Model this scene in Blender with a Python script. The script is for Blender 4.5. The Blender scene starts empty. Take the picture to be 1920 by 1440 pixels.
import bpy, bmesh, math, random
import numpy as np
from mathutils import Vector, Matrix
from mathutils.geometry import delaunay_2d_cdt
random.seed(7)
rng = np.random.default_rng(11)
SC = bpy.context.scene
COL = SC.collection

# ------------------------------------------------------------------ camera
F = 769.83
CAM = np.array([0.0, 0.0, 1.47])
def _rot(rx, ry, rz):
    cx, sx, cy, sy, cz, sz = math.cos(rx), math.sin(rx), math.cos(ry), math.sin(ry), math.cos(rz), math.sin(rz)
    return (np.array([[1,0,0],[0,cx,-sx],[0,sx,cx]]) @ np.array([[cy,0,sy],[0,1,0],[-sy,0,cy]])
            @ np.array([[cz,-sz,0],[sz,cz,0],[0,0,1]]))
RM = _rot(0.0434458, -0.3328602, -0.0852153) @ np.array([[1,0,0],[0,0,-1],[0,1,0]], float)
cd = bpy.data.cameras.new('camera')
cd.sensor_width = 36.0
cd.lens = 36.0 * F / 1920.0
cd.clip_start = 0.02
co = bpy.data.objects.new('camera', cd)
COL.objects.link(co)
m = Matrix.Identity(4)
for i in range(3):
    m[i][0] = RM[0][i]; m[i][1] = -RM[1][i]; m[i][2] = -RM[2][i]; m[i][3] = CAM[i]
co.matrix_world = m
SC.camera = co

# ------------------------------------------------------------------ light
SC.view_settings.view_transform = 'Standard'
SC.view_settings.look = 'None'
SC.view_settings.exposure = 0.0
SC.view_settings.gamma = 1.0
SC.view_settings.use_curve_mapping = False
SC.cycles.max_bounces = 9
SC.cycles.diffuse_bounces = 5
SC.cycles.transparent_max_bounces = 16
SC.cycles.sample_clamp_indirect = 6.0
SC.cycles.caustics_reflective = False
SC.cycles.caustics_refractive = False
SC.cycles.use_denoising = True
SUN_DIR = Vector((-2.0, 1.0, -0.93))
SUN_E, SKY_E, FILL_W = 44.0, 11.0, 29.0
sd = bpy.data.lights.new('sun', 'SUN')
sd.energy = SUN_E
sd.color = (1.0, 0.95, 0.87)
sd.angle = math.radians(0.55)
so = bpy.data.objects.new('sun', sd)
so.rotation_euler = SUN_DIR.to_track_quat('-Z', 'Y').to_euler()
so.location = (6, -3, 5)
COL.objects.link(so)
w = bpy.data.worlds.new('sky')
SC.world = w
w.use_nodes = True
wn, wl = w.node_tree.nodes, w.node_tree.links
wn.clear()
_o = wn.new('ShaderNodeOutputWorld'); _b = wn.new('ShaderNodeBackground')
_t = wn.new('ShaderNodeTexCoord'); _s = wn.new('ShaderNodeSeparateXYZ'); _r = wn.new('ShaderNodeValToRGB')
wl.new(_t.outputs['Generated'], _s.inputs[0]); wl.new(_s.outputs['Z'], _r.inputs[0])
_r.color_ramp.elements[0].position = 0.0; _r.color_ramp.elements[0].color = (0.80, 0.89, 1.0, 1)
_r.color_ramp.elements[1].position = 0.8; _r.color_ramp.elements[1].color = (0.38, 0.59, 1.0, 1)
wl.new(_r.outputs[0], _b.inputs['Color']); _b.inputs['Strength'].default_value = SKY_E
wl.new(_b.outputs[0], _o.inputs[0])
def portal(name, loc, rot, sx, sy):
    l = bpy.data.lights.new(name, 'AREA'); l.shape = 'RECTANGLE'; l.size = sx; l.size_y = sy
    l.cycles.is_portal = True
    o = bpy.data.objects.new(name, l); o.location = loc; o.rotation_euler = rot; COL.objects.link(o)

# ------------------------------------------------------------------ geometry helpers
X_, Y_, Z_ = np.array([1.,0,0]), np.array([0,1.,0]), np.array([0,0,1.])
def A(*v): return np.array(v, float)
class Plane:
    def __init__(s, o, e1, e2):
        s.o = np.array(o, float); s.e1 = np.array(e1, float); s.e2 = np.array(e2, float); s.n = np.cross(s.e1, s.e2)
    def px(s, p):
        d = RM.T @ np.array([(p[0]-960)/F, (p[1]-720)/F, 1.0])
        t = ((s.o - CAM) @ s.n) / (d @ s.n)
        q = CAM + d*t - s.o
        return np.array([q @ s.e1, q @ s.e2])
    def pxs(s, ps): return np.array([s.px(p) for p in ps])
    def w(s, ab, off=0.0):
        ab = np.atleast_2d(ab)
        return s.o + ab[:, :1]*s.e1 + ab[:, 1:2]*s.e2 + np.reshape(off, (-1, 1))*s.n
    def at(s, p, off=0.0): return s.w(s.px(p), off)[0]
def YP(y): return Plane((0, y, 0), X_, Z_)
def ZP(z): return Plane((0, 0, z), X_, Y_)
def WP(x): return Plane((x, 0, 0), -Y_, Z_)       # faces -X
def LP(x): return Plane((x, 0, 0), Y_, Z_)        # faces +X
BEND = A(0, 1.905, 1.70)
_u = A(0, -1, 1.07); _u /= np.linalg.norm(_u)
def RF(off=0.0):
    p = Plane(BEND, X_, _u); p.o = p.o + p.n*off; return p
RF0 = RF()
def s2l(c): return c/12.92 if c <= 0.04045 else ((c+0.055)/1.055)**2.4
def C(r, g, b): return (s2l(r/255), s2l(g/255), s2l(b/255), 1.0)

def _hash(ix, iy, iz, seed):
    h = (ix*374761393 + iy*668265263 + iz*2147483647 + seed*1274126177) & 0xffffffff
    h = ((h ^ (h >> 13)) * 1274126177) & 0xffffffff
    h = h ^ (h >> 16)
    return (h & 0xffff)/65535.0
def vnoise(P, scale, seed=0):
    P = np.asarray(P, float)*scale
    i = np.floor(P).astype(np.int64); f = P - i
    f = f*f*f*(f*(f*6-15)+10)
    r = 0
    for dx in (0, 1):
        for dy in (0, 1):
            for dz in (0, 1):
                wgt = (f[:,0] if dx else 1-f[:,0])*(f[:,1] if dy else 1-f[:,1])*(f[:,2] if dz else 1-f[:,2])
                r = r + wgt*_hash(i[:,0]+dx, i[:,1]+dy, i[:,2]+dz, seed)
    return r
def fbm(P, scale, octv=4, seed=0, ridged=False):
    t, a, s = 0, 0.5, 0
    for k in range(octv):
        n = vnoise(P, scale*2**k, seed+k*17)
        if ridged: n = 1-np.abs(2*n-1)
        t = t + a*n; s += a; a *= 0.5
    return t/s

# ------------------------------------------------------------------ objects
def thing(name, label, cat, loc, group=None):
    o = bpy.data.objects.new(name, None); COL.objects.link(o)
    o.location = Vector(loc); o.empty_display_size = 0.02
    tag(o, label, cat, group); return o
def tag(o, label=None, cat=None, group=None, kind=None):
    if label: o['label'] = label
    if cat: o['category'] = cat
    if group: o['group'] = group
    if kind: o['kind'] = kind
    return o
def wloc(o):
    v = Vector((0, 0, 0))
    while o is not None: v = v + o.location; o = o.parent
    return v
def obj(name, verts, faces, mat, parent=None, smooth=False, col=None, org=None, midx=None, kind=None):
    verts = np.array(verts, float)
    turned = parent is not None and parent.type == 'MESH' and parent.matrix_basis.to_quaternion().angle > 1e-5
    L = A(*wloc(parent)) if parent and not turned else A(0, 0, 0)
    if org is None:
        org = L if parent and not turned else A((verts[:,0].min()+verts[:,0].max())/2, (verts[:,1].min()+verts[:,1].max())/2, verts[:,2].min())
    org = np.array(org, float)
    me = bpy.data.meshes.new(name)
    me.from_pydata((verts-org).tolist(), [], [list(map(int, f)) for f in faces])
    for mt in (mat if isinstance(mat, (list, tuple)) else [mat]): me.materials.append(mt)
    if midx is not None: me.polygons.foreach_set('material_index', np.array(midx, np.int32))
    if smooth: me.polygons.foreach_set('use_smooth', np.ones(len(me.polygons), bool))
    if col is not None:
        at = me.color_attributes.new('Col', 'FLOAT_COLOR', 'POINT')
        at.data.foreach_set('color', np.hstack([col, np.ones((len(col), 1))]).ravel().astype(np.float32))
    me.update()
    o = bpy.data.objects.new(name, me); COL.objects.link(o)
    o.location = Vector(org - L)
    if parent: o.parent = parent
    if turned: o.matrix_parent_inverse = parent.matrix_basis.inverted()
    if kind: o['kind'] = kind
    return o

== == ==

**What the task asks:**
Using the data above, restate word for word the lines from its opening line through the line that contains "COL = SC.collection", and no more.

**Result of the exercise:**
Model this scene in Blender with a Python script. The script is for Blender 4.5. The Blender scene starts empty. Take the picture to be 1920 by 1440 pixels.
import bpy, bmesh, math, random
import numpy as np
from mathutils import Vector, Matrix
from mathutils.geometry import delaunay_2d_cdt
random.seed(7)
rng = np.random.default_rng(11)
SC = bpy.context.scene
COL = SC.collection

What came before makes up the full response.